Thanks to Eric and Oz for your Christian Fundamentalist rants. You might have just secured your front row seats, Business Class, in the Heaven Express.

A few last thoughts on this chapter:

“Travel 100 miles in any direction, and the consensus begins to crumble. Travel 1000 miles and very little consensus is left…”
I am not sure if this statement still holds up. Our world might very well be more fragmented and divided about what is “really real” now than when PR was originally published, but I doubt that space plays as important a role in it that back then.

The Bertrand Russell and Whitehead’s Theory of Types conundrum appears to be the starting point of Gödel, Escher, Bach, mentioned in the previous chapter. So if anyone is interested in exploring the matter further, that’s a good place to start.

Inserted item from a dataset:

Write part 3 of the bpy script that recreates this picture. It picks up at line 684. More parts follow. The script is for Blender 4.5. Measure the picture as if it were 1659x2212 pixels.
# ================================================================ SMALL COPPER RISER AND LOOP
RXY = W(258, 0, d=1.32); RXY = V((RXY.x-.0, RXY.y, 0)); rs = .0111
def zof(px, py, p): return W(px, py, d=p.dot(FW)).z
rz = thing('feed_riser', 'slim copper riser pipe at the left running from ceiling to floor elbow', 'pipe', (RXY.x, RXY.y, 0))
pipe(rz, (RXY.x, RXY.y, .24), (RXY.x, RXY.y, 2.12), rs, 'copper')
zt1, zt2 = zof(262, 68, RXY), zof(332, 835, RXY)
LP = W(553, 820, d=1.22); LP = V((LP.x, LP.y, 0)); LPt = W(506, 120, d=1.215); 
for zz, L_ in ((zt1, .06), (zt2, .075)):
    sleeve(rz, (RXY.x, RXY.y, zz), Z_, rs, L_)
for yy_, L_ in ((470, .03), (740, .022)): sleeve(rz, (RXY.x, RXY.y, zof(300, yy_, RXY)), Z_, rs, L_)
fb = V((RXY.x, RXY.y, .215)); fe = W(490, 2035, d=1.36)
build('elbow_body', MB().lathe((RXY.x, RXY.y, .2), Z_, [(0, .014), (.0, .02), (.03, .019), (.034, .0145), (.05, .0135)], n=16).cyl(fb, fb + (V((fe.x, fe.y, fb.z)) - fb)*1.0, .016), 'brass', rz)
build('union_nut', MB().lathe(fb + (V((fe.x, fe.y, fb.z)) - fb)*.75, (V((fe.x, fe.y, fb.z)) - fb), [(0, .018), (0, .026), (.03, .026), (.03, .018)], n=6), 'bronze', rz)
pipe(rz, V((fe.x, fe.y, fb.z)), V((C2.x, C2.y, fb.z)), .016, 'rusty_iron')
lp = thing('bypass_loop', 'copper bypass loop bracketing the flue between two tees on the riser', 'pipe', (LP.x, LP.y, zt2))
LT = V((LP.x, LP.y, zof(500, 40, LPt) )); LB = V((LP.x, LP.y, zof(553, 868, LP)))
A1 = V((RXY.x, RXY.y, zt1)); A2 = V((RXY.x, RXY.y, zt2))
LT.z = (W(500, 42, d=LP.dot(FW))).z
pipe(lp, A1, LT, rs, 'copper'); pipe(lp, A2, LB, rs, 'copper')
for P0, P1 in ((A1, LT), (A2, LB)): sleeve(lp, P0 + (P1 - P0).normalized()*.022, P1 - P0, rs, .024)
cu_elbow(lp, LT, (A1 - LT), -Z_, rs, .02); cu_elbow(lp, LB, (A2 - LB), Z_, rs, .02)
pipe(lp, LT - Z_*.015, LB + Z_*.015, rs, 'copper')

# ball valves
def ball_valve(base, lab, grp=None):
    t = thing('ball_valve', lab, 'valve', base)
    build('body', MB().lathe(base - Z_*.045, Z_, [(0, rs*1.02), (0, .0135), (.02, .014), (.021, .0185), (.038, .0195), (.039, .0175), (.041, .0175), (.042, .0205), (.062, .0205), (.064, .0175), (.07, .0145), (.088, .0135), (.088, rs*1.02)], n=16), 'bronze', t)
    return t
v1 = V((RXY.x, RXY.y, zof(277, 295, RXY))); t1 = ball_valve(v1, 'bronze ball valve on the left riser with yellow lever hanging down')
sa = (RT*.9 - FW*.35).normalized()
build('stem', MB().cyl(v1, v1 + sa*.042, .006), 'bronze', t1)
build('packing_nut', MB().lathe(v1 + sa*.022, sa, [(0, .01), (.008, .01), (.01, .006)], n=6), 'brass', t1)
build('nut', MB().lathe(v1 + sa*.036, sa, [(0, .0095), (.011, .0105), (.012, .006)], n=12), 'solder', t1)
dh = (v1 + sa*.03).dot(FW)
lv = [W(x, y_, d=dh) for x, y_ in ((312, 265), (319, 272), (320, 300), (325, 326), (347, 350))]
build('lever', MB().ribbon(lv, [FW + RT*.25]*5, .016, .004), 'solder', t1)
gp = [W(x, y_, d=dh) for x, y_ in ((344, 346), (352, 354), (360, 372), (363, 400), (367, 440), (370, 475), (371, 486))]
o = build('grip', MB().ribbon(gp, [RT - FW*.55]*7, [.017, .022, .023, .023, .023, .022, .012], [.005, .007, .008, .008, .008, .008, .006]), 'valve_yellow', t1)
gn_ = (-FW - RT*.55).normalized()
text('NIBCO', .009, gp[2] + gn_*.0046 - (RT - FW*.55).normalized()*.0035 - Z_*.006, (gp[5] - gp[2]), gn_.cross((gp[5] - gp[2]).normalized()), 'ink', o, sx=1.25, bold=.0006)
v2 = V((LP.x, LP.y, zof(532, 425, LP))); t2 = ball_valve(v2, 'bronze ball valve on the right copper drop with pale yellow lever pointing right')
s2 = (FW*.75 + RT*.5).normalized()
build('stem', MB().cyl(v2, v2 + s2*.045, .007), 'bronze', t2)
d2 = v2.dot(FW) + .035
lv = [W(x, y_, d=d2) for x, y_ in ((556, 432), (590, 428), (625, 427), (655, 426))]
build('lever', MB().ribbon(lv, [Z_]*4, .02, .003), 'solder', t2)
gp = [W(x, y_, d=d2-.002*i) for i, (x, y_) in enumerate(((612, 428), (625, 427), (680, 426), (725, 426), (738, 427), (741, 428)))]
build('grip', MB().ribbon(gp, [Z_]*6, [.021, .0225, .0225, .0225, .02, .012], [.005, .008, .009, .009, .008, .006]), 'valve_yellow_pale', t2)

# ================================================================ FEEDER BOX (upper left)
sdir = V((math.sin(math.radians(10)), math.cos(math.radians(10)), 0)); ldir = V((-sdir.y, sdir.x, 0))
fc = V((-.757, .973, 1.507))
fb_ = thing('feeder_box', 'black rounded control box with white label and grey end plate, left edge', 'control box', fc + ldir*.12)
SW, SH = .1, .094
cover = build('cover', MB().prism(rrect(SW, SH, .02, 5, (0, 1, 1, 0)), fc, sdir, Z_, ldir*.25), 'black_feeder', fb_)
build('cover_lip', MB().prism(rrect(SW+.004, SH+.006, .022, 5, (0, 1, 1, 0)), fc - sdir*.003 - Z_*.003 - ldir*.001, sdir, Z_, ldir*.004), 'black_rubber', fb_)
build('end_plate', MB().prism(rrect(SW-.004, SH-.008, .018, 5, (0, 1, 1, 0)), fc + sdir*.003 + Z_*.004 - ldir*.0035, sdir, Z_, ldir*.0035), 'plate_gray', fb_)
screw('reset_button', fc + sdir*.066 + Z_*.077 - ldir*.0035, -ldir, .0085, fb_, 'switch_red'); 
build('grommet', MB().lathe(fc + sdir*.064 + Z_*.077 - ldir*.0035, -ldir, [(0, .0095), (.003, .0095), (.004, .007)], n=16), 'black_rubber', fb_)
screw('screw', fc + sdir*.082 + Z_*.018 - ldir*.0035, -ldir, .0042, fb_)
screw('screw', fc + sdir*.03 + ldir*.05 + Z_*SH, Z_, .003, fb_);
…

A few weeks ago, I wrote that this chapter’s opening quote from FW might as well apply to FW itself. Now, RAW writes “if we confront the world without ideas we see only a muddle, the formless void that existed before “God” (intellect) started to create a universe (a system)”, and “once we become the “image of God” by making our own universe, we have a model of the muddle.”
Firstly, I see the God/image of God metaphor here as an isomorphism of the as-above-so-below type of correspondence. But I also feel like, once again, it could apply to the experience of reading FW, where at first one might not be able to see anything else than a big muddle, before starting to creatively make sense of parts of it, everyone in their own peculiar fashion depending on their native language, cultural education, familiarity with specific myths and legends etc.
As RAW says, “the logic of the dream-world of Finnegans Wake is not so far from real life, either.”
So in a way, studying FW could be seen as isomorphic to studying one’s own nervous system. Our perception and understanding of Joyce's book might tell us a lot about both ourselves and our understanding of the Reality we perceive (see the Crowley paragraph on dhyana).

Eric Wagner said...

Thank you for the interesting comments.